The teen's family reached out to Five On Your Side with an update on the teens condition. The teen's mother says he has a punctured lung and is in critical but stable condition. The family also absolutely deny the police account of how this all began.

"Police should have cameras on their body. they should be trained not to pull a gun out when you see a child.
He's 14 years old. When you see him, he looks like a child. He doesn't look like a grown person," said Darrisha Barnes, the teen's sister.

Several neighbors say they heard shots and yelling, but so far no one seems to have actually seen what happened.

A video camera on the school building may have captured the event, investigators are currently following that lead.

As of Sunday morning, the boy was in critical but stable condition and expected to live.

Community members have taken issue with the shooting, lashing out at the police verbally for shooting the boy.

Residents disbelieve the officers story that the boy was armed, even though a weapon was recovered at the scene.

Chief Dotson expressed his desire that his officers do everything they can to ensure the community has confidence in the department.

However, it seems, that confidence has already been lost by some.

Committeewoman for the 27th ward Pamela Boyd says there was a time when the community bragged about the positive relationship they had with police, but that was long ago.

She also said the manner in which the police stopped to question the young man may have contributed to the outcome.

Boyd says the officers involved in the shooting appear to have left their patrol car aggressively parked diagonally in the middle of the street, effectively blocking it off.

"I know if it was my son and he was walking down the street, and that [police] car went down the middle of the street, he would probably run.

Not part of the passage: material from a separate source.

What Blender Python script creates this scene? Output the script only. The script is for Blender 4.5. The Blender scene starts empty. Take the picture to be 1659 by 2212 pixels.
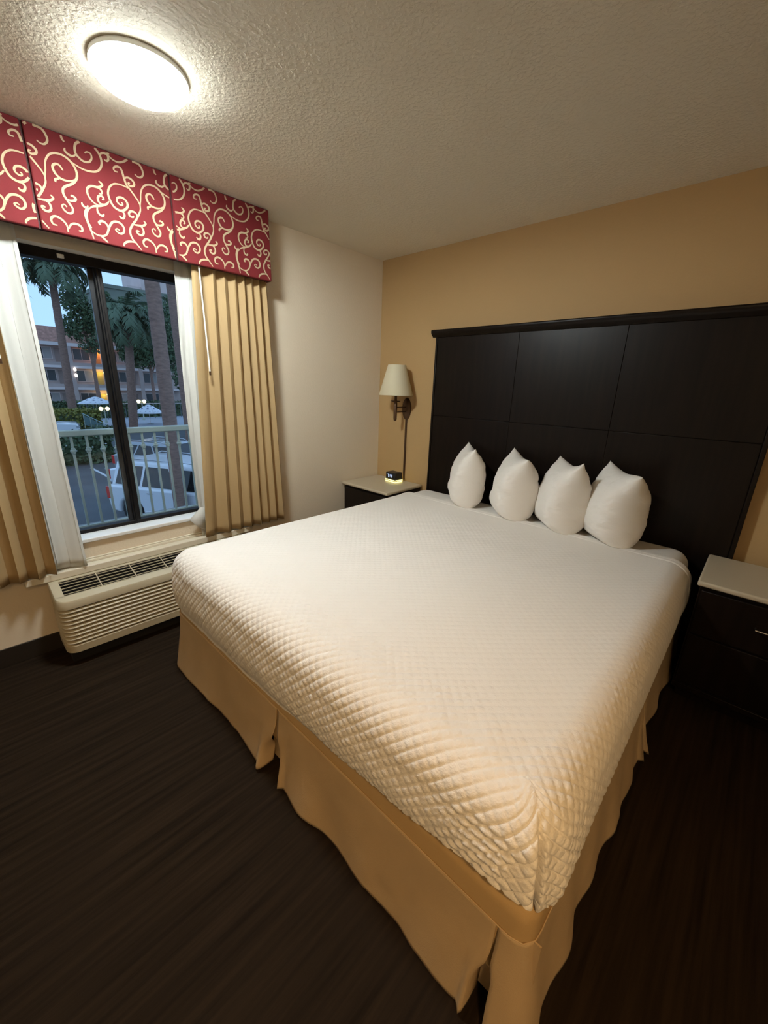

Because he would think they were coming after him," said Boyd.

Chief Dotson promised to release more information that would paint a clearer picture of what happened, as it becomes available.

He also says police are looking for video surveillance in the area that may shed light on what happened.

The St. Louis Police Department doesn't have a body camera program for any of its officers, but Dotson says city leaders are looking at ways to get body cameras for the city's police department.